Wednesday, September 15, 2010

THIS LONG ASS ABSENCE PROVES ONE THING....

I need to step up my blog game.

The last two and a half months, I have kept a low profile from damn near everything. Dealing with a death in the family, going through writer's block, being forced to take a semester off of school, and having mentally imblanced ex-girlfriends with crimson red hair, freckles, and a thirst for everything 180 Proof, stalk you every minute of almost every day...not to mention my growing frustration with this "rap game" that I participate in.
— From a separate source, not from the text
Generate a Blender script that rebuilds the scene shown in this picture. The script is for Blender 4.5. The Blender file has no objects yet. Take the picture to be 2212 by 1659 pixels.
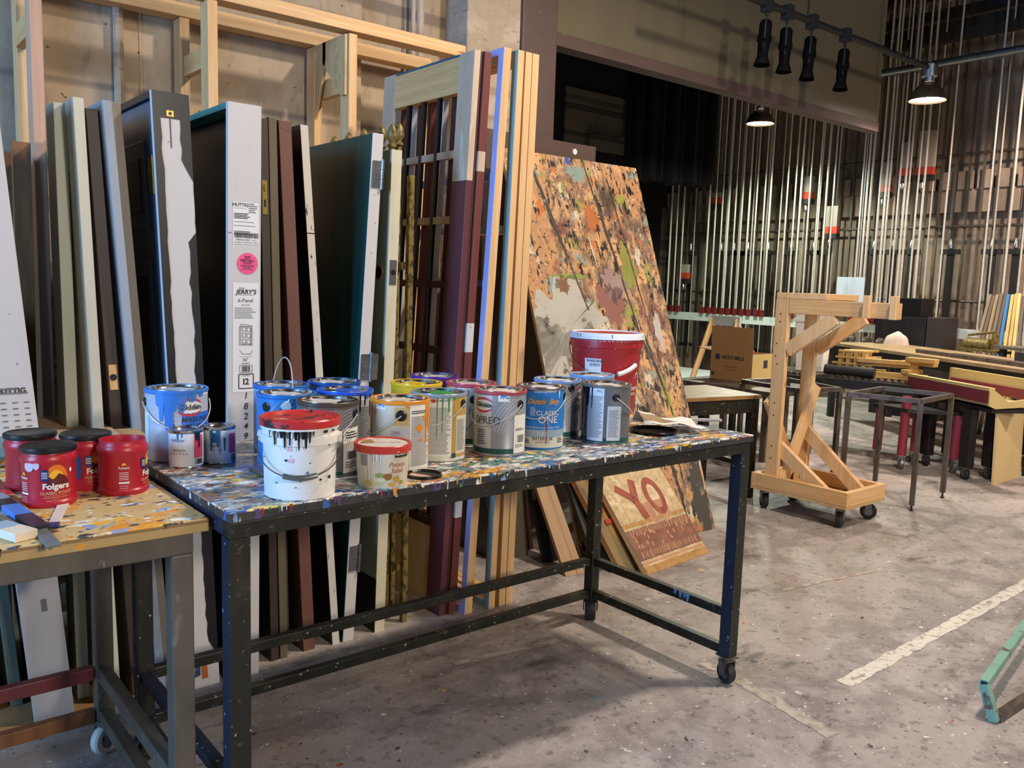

So, that has led me to feel as if though I need to change the pace a little bit. For the last several months, despite all the things that I have done, the people I've seen, something was missing. I didn't feel like myself. I felt that I started making music, for all the wrong reasons, stuff that I use to be somewhat against. That's moreso, 'cause rap was more than just music, I've had memories that link to the music that I had got into at the time, being young, going through college, meeting new people, experiencing new things, that before, I would be afraid to put myself in those situations. Writing and music helped me get through troubling times in my life, from failed relationships, to dealing with anger, to accepting death. I don't regret ever getting noticed or wish I can take it back at all, however for me, while some see it as a business, I see it as an art.

With these last couple months, I have been trying to sort out and do a little cleansing of the thought process. Every step I take from here on out, is gonna be for my own benefit, in bringing back most of the DIY ethics that made me what I am. Quite frankly, I would say...that it is about time, that I bring some of the Madhatter back into Mad Static, where it is not me going to the past, but bringing him along into the future.

So I will keep you posted, hopefully daily, with these random ass thoughts of mine. Let's just hope I don't relapse into another leave of absence because of some stupid shit.